- Steel prices gain on strong bookings and scrap-driven cost pressures despite stalled exports
- Freight rates and coal prices soften, signalling weaker trade flows and easing logistics constraints
How will the ongoing conflict in the Middle East affect global metals markets? As the US-Israel and Iran war escalates, BigMint presents a sharp update on the implications for steel, aluminium and energy supply chains:
Ongoing developments across the Middle East continue to reinforce supply-side risks for metals and energy markets. Repeated strikes on Iranian steel facilities have disrupted operations and exposed vulnerabilities in supporting infrastructure, while continued threats of escalation across Gulf countries are keeping regional production at risk, according to media reports and previous BigMint analysis. Around 16 mnt of crude steel capacity across key Middle East facilities remains exposed to potential disruption. Aluminium supply chains are also under pressure, with disruptions affecting major producers in a region that accounts for roughly 9 percent of global aluminium output.

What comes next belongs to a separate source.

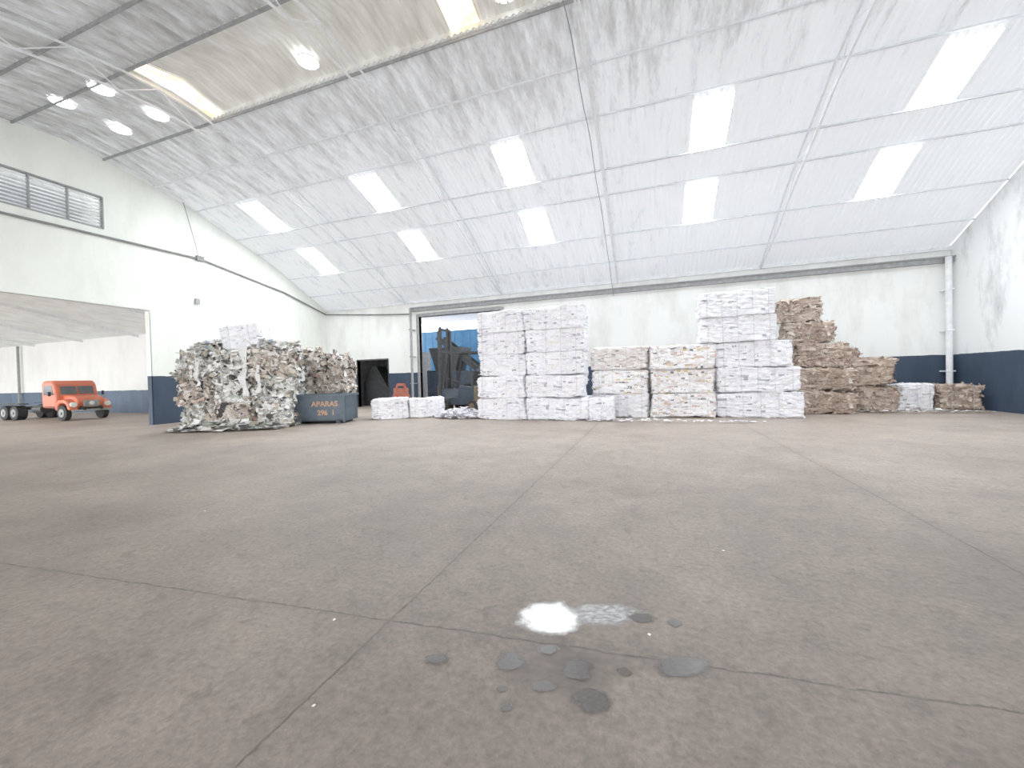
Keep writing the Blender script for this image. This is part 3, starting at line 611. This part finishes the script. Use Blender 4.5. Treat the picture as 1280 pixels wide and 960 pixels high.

Brent crude is holding near $107/bbl as supply concerns persist alongside ongoing disruption to shipping routes through the Strait of Hormuz. Risks now extend across both the Strait of Hormuz and Red Sea shipping corridors, sustaining uncertainty across global commodity flows. At the same time, there are early signs of easing in India’s gas supply situation, with increased tanker arrivals improving LPG availability and stabilising domestic supply conditions after earlier disruptions.
However, the broader impact of elevated energy and logistics costs continues to build across commodities. Higher fuel costs are weighing on industrial activity and trade flows, particularly across energy-intensive sectors such as steel and aluminium, compressing margins and prompting more cautious procurement. At the same time, softer freight activity is beginning to signal that trade flows themselves are slowing under the weight of higher costs and uncertainty.
Shipping markets remain volatile. Prices of very low sulphur fuel oil in Singapore are currently around $867/t, down sharply from recent highs near $1,120/t, indicating weaker bunker demand even as crude prices remain elevated. This divergence suggests that shipping activity is not keeping pace with fuel cost increases.
Freight markets are reinforcing this trend. Coal and iron ore vessel rates have softened week-on-week amid limited fixture activity and cautious sentiment, pointing to reduced cargo movement despite ongoing geopolitical risks. Improved vessel availability and increased cargo arrivals have also started to weigh on portside coal markets. South African RB2 (5,500 NAR) prices at Paradip have declined by around INR 350/t week-on-week to INR 11,550/t, reflecting easing logistics constraints and improved supply conditions.
The impact on steel markets is becoming more pronounced. Export activity remains largely stalled, with no firm offers reported amid elevated freight uncertainty, vessel diversions and limited visibility, according to media reports. Slower shipping activity and higher logistics costs are reducing export viability, while subdued demand continues to limit mills’ ability to pass through rising costs.
At the same time, domestic markets are showing a stronger price response. Billet, rebar and scrap prices have moved higher over the past week, supported by strong bookings, tightening raw material availability and aggressive mill procurement, even as export markets remain inactive. This is beginning to create a cost floor in steel markets, where rising input costs are supporting prices despite weak demand conditions.
Scrap markets are emerging as the key driver. Imported scrap activity remains subdued due to high landed costs and currency pressure, while domestic scrap prices have strengthened sharply in key regions amid tightening availability. At the same time, buyer resistance at elevated levels is beginning to emerge, reflecting the broader slowdown in trade activity seen across freight markets.
Aluminium markets continue to see a supply-driven price response. LME aluminium is holding near $3,495/t, supported by disruptions affecting Middle East producers and declining inventories. However, physical demand remains cautious despite higher prices, consistent with weaker trade signals across bulk shipping markets.
A weaker rupee near 95 against the dollar is further increasing procurement costs for Indian mills and smelters, adding to overall cost pressures.
The market is now entering a phase of divergence. Domestic steel prices are rising on supply tightness and scrap-driven cost pressures, while easing freight rates, softer coal prices and stalled export activity point to underlying demand weakness. While prices may remain supported in the near term, sustainability will depend on a recovery in trade flows and end-use demand rather than continued cost support.